Reviews

Desire Under the Elms

Desire under what elms, exactly? Eugene O’Neill‘s 1924 stage directions specify two enormous trees that brood obsessively over the mid-19th century New England farmhouse “like exhausted women resting their sagging breasts and hair and hands on its roof.”

This tragic atmosphere of brooding inevitability is expressed more abstractly in Ian MacNeil‘s design and James Farncombe’s lighting: Ephraim Cabot’s farmhouse moves on trucks, changes shape and angles, bathed in a sickly green wash as the tragedy unfolds.

75-year-old Ephraim (Finbar Lynch) has a new wife, Abbie Putnam ([Denise Gough), who falls in love with his third son, Eben (Morgan Watkins). The first of O’Neill’s major “Greek” plays, this triangle echoes that of Theseus, Phaedra and Hippolytus in Euripides and Racine. But there’s also a child.

It’s an extraordinary coincidence that Noël Coward was appearing in his own Oedipal comedy of drugs and mother love, The Vortex, at the same time as O’Neill’s play premiered starring Walter Huston as Cabot.
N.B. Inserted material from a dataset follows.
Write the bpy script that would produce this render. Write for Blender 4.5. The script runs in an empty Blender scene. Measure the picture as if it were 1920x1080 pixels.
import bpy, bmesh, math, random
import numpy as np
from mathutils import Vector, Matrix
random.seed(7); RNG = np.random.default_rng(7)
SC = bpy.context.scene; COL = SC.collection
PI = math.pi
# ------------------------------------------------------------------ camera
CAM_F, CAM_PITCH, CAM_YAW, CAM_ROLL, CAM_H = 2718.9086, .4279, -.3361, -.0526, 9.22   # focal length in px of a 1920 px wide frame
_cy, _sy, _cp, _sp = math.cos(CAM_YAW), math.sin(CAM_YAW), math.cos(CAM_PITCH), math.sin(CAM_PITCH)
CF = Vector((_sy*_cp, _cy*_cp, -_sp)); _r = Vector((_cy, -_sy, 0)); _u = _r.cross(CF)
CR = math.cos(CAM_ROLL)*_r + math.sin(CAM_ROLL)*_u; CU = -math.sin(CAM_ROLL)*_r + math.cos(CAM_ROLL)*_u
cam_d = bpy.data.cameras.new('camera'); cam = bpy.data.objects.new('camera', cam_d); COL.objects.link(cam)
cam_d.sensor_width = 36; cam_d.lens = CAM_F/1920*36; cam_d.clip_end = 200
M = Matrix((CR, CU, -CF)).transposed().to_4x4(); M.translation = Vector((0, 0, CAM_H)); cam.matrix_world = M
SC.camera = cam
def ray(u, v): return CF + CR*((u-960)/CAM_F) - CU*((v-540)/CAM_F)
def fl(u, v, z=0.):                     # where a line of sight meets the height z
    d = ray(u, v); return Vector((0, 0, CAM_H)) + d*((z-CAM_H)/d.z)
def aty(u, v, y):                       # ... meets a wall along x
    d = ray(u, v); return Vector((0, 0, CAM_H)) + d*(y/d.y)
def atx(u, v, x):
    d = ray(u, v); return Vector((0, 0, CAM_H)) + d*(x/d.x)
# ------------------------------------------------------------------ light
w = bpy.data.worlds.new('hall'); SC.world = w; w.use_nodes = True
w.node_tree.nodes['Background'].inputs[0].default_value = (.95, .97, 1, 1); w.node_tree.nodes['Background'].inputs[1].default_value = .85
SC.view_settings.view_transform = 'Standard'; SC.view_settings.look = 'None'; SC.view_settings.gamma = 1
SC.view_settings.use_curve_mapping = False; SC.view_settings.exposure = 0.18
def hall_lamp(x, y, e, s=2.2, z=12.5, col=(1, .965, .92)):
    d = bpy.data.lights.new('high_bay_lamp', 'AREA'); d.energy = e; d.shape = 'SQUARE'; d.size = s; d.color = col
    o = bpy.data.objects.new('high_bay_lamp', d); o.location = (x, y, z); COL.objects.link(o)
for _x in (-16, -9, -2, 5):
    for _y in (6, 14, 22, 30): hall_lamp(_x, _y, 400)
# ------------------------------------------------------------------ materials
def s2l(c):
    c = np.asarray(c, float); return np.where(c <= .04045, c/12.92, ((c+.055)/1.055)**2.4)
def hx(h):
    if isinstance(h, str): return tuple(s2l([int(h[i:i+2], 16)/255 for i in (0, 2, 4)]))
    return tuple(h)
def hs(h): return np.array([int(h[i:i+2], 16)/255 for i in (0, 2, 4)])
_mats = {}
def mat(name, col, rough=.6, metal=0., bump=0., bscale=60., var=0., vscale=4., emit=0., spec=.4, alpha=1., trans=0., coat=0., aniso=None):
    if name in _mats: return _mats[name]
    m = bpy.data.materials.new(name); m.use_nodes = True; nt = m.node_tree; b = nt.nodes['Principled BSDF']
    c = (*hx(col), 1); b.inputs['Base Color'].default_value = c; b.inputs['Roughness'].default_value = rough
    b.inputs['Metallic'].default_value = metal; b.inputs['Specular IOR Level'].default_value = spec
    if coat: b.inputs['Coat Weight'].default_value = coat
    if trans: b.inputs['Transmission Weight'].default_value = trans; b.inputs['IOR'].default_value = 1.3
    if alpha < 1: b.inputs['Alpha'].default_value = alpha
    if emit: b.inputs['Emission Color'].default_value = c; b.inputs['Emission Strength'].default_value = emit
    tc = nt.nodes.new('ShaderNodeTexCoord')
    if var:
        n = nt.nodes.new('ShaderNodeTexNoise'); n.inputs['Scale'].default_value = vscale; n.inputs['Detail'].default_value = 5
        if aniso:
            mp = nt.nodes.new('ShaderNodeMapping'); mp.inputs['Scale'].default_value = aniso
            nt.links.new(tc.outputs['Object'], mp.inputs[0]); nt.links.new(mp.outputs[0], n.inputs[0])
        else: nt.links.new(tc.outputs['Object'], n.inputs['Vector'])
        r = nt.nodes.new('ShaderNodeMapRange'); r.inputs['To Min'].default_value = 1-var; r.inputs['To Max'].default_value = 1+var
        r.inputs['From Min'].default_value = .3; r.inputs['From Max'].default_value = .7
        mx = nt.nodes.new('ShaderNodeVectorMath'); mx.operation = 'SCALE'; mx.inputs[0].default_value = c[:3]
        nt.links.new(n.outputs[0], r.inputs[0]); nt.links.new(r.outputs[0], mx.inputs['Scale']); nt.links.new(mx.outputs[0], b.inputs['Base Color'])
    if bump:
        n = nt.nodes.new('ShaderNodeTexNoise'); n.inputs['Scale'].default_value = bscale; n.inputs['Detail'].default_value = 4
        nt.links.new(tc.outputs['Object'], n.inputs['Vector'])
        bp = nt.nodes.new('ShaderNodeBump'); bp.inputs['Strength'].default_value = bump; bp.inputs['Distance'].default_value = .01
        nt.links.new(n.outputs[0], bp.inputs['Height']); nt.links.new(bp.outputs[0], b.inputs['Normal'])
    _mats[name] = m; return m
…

But director Sean Holmes is surely drawn to the piece because of the Sarah Kane connection in Phaedra’s Love.

For in its warped intensity, enclosed, inbred society and forthright dealing with lust, adultery, incest and infanticide, this production has the murky, horrifying (though less explicit) impact of the Kane play combined with the unexpected formal pleasure of choric tragedy.

A plaintive guitarist, very Ry Cooder-ish, wanders through the action. The neighbouring farmers and their wives form a social background of comment and nosiness, while Ephraim’s two elder sons comically conjure a world elsewhere of girls and sun in the Californian gold rush. This particular spot of land is doomed, worn out, barren.
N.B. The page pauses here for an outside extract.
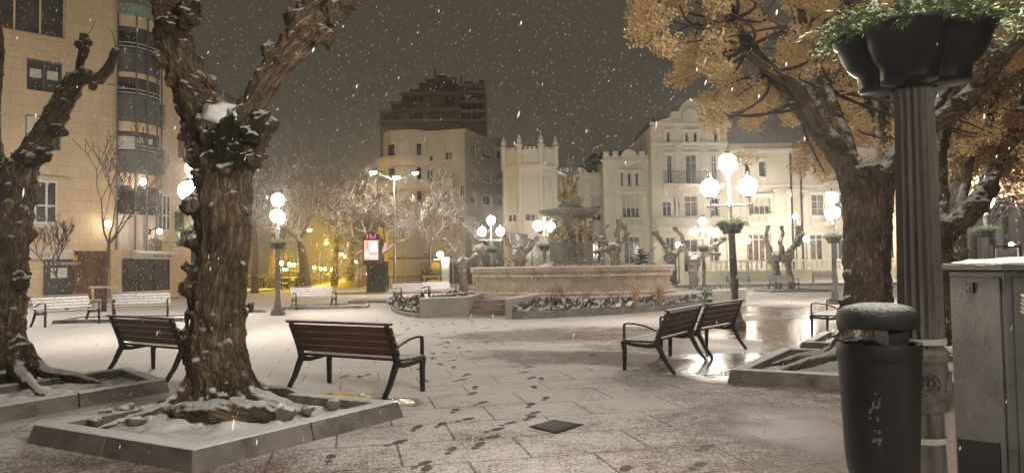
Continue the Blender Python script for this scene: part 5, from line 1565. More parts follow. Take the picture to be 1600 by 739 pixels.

And Holmes’ actors convey a sort of clapped-out sensuality, a world of thighs and sighs, in their trudge towards disaster. Lynch, gaunt and ghostly, is all flint and granite as the bearded old farmer, while Gough brings a full palate of emotional colour to her yearning physicality and Watkins virtually sleep walks into a nightmare he can’t control.
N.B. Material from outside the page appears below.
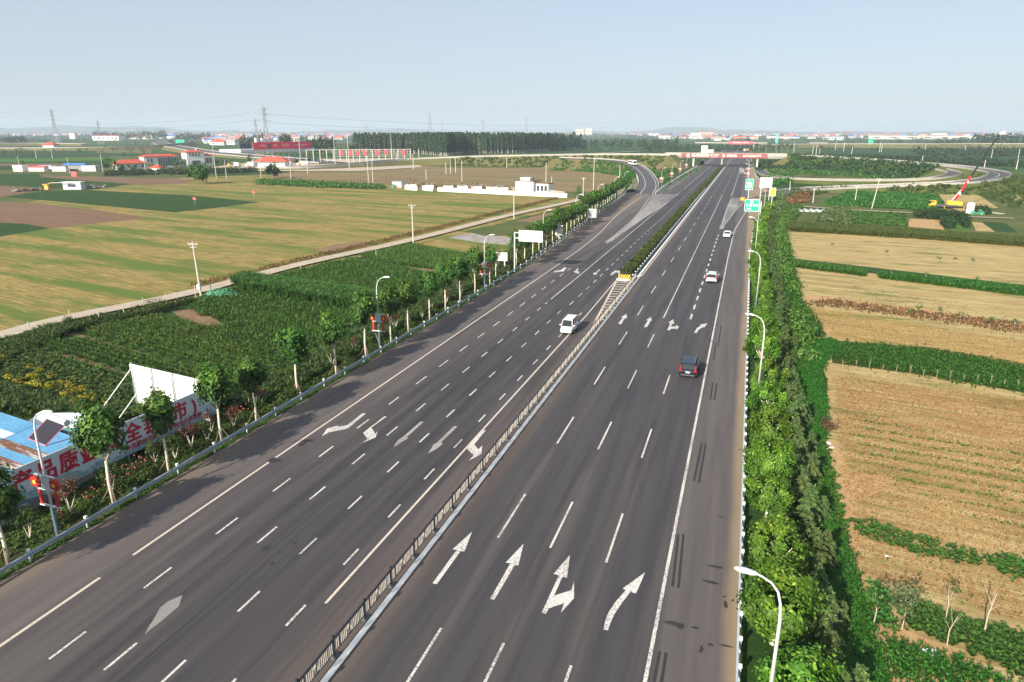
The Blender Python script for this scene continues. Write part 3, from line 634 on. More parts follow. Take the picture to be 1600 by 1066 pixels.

You can’t say that the evening cheers you up all that much, but it is thrilling to see so difficult a play so well done (I’ve seen two previous versions: gloomy at Greenwich in 1987 and compellingly “Irished” with Shared Experience in 1995), and made to feel contemporary, too, not least because of the enthusiastic presence of the Lyric’s Young Ensemble in the chorus.